Manitowoc reported third-quarter net income of $5 million, compared with a $7 million loss in Q3 2024, as stronger European demand and resilient aftermarket and used machine sales offset softness in the Americas.
Orders rose 15.7% year over year to $491.4 million, bringing backlog to $666.5 million, according to a Manitowoc release today. Net sales increased 5.4% to $553.4 million, including $177.4 million in non-new machine sales, up 4.9%.
The results were driven by product mix, performance at Manitowoc’s subsidiary MGX Equipment Services and continued growth in aftermarket and used-equipment sales, which helped counter U.S. tariff pressures and weak crane demand, Manitowoc Cranes president and chief executive Aaron Ravenscroft said in the release.
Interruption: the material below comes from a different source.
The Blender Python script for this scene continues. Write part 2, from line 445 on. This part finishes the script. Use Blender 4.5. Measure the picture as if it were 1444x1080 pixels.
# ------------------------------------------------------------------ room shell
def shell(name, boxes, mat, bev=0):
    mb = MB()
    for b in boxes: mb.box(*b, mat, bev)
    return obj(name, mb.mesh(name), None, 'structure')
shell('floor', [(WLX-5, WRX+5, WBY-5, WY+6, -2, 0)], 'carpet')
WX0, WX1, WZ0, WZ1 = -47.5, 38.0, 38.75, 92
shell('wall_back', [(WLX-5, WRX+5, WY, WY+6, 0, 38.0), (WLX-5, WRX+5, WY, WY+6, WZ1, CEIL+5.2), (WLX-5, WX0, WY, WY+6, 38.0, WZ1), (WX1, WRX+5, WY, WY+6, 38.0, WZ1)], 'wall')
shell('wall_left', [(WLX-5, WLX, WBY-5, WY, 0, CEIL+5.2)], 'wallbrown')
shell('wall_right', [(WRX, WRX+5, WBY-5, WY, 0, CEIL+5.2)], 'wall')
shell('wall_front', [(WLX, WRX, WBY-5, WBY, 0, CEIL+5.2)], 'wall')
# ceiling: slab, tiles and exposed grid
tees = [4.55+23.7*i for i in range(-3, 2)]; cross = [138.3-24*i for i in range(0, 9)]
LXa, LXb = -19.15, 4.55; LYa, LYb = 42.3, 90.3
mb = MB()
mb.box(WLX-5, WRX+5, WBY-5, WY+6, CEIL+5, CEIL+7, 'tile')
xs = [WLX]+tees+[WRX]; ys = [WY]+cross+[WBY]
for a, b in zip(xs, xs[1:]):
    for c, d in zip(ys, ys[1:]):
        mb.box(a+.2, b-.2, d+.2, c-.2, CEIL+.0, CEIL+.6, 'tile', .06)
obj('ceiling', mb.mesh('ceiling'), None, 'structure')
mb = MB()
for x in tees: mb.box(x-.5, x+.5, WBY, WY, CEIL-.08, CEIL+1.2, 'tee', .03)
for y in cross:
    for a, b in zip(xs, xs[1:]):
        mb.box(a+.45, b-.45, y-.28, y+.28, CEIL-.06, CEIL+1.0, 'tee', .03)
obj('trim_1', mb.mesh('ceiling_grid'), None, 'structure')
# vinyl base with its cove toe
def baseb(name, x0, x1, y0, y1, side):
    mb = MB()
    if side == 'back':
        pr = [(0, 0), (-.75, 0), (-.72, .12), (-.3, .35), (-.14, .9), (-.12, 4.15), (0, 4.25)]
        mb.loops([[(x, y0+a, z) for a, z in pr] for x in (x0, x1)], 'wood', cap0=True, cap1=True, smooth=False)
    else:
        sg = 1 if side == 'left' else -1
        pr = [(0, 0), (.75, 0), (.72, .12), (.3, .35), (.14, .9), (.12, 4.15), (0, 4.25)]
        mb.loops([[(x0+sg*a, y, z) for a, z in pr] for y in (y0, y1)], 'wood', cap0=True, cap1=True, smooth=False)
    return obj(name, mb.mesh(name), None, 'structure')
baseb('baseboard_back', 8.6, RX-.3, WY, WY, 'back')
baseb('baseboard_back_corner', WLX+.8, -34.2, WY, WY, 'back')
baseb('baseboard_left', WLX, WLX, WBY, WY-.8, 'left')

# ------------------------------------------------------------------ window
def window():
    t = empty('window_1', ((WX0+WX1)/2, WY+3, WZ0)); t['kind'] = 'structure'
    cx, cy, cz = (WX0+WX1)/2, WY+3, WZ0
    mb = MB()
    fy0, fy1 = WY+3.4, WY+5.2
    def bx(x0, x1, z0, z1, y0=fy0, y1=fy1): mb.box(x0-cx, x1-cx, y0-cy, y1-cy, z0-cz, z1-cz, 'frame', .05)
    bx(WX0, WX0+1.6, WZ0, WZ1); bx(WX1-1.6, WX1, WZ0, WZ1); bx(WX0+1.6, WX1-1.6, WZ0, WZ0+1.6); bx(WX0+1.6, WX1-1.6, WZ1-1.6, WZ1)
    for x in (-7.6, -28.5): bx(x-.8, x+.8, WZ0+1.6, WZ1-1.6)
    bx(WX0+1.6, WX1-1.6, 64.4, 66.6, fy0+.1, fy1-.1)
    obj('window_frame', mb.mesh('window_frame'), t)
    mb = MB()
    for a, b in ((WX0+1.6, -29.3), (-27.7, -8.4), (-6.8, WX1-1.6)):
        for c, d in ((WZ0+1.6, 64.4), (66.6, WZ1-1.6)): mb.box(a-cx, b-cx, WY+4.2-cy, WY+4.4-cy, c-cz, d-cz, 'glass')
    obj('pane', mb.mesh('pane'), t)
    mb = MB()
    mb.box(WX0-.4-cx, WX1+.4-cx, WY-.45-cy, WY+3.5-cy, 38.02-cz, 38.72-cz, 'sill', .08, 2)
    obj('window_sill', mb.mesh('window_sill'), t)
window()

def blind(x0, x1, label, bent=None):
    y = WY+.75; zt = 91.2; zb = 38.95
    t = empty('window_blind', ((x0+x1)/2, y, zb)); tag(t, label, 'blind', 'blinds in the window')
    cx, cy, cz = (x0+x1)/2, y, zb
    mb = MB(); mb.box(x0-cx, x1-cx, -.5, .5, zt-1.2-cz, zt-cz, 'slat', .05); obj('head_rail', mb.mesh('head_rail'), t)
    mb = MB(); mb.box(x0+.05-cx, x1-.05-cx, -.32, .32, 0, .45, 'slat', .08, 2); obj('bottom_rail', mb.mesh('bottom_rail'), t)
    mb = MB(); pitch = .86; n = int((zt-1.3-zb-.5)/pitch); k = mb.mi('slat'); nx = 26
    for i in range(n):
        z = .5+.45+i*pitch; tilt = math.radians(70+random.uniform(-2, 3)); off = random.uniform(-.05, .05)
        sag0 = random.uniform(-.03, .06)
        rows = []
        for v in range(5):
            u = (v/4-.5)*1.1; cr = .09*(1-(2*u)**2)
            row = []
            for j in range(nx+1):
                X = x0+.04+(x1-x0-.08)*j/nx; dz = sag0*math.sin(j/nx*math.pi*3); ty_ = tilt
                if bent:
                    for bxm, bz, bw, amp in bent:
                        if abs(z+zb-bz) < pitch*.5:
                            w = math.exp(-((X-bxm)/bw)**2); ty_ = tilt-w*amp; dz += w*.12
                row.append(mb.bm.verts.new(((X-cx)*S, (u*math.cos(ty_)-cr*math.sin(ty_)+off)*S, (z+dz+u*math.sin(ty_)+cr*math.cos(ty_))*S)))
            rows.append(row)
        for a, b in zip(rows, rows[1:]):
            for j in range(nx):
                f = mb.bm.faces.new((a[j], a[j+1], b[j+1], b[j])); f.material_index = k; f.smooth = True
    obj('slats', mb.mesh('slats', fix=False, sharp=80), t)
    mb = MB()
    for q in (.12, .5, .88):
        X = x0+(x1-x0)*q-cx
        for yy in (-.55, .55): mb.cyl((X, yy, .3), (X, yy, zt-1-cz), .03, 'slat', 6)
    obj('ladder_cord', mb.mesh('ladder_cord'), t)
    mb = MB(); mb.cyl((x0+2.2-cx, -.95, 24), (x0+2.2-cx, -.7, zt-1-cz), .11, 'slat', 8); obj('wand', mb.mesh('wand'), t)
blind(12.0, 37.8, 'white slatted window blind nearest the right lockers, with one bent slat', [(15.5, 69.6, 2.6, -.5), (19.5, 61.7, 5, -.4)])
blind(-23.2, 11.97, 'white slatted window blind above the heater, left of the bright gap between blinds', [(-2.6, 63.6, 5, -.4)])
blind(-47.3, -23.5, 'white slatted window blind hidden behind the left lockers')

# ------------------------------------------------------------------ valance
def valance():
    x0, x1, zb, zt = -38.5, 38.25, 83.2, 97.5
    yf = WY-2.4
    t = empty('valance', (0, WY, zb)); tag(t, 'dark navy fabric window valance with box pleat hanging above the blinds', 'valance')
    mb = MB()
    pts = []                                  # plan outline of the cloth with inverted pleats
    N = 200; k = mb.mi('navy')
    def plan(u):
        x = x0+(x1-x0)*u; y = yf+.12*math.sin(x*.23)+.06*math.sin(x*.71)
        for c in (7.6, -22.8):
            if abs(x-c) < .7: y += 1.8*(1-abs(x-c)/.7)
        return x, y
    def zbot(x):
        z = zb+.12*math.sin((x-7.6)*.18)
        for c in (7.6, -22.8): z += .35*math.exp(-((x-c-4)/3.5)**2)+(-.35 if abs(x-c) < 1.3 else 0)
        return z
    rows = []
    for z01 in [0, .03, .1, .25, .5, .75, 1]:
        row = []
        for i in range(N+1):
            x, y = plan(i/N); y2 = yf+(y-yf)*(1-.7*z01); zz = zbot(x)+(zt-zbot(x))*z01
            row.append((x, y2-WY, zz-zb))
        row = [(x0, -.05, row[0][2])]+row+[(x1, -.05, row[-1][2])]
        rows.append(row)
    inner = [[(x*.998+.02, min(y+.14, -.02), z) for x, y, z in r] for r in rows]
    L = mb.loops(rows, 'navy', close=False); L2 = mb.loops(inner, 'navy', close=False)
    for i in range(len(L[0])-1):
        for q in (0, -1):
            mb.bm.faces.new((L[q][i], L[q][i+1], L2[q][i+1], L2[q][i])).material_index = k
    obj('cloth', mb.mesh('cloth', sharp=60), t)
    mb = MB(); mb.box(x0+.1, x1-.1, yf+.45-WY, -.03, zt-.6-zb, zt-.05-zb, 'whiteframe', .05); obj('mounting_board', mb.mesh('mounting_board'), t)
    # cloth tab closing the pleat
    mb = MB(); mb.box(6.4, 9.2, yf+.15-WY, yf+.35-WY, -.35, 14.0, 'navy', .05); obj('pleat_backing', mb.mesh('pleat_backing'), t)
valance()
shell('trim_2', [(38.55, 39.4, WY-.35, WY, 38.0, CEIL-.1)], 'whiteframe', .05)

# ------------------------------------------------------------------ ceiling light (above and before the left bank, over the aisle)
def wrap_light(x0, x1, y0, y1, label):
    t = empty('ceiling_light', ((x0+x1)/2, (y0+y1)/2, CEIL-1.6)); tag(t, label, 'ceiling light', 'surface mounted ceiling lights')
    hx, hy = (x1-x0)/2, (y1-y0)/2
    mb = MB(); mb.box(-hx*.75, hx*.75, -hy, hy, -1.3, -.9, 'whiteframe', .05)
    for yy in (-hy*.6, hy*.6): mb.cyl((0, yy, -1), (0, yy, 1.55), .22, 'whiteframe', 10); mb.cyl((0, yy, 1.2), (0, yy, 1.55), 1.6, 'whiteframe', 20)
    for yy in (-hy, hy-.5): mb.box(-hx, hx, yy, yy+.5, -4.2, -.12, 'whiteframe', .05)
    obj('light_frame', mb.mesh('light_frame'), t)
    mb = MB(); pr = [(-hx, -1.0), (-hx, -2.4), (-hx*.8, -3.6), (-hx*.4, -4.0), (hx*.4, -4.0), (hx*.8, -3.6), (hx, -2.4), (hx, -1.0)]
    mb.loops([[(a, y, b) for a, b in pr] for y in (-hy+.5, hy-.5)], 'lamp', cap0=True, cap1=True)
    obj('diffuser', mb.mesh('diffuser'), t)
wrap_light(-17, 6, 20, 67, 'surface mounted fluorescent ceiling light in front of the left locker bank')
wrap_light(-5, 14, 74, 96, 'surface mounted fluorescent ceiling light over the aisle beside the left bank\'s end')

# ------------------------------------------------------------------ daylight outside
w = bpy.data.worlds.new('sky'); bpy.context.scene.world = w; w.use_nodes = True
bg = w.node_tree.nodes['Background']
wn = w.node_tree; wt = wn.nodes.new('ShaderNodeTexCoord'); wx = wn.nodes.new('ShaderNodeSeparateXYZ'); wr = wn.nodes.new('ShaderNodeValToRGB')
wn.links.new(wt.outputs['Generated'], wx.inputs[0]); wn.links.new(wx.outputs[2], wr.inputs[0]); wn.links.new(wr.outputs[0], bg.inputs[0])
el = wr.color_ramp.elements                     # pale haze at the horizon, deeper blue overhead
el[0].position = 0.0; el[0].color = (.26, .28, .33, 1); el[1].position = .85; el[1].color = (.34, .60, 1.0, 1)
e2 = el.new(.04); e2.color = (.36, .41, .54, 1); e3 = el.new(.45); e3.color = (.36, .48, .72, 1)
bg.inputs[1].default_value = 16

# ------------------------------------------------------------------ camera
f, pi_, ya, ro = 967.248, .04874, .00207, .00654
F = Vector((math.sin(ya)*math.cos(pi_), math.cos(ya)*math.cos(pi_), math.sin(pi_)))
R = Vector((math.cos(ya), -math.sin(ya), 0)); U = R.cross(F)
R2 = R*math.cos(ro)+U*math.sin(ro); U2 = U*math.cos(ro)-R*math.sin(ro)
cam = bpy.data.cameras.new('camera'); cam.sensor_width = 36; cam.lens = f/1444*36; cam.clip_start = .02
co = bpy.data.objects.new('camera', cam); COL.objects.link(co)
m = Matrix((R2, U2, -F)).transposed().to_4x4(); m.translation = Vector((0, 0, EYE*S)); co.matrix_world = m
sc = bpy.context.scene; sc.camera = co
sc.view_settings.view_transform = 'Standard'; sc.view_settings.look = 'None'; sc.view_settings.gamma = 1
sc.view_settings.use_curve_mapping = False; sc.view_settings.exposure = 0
The European tower crane market posted its fifth straight quarter of year-over-year order growth.
Manitowoc expects to finish 2025 at the lower end of its adjusted EBITDA guidance following adjusted EBITDA that climbed 30.2% to $34.1 million, representing a 6.2% margin, according to the release. The company continues to invest in product development and expand its aftermarket business.
Founded in 1902 and headquartered in Milwaukee, Manitowoc designs, manufactures and supports a range of lifting equipment, according to the release. The company manufactures material handling equipment under the Grove, Manitowoc, National Crane, Potain, Shuttlelift, MGX Equipment Services, and Upfits by Aspen Equipment brands.